Trees I'm considering, hazelnut, fig, perhaps peach or pear. A pecan(or two because if I am not mistaken they need a pollinator) would be cool, but I think they take 7-10 years before they produce, and given I don't think they are available in semi dwarf it would probably be nuts for me to be climbing a tree for nuts at 71 yrs old.

Anyway, I'm thrilled the cherry tree survived, frankly I had my doubts. Cherry blossoms in the spring, cherries in the summer, right in my own front yard, how awesome is that.

Oh, the wife was reading something about keeping the birds off fruit, I think it was more about apples. Hang plastic Christmas balls in the tree, red, green, whatever. The birds get bored, disappointed, discouraged pecking at them and move on. I don't know, sounds like something that would work better in theory than in practice.

You guys gearing up for spring planting?
 
You have to sing to them(hint: you expell oxygen when you sing). Root rot, maybe over watering, pour soil drainage, or both?

edit, not oxygen, that other stuff what they want and need.
 
You have to sing to them(hint: you expell oxygen when you sing). Root rot, maybe over watering, pour soil drainage, or both?

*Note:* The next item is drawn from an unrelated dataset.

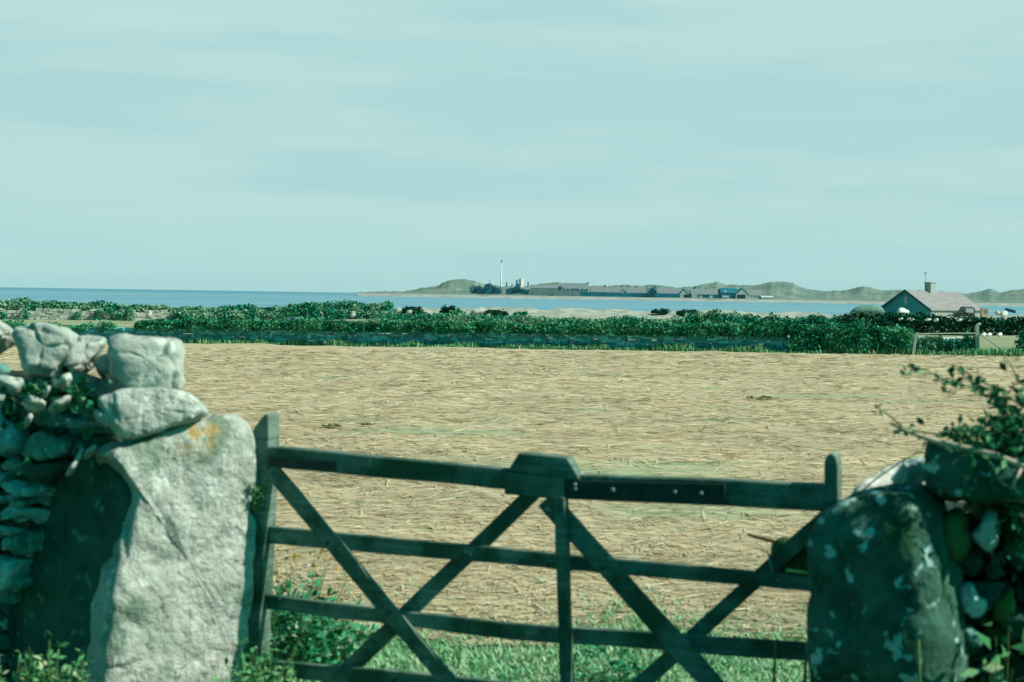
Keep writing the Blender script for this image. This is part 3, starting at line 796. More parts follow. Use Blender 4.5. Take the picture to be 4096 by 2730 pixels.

edit, not oxygen, that other stuff what they want and need.
I suspect it already had it by the time I bought it. The pot had poor drainage. Then the pot I bought to repot it also had poor drainage. And I can’t really find a good soil for bonsai in brick and mortar here. I’ll have to buy online.
 
I'm trying to get some pits from my cherry tree to sprout, but so far, nothing is showing. My dwarf Montmorency is getting weak, several larger branches have died out. I have a dogwood in the back yard that has been dying for years. I'm considering putting a Montmorency in the back yard in place of the dogwood, and maybe a NorthStar cherry dwarf in the front.

I've planted some ghost pepper seeds as well... waiting for those to sprout. Another week or so and I'll plant the tomato seeds.

You can tell it's spring, I've already cut the grass once, sprayed for the chickweed that's popping up, and laid down the fertilizer.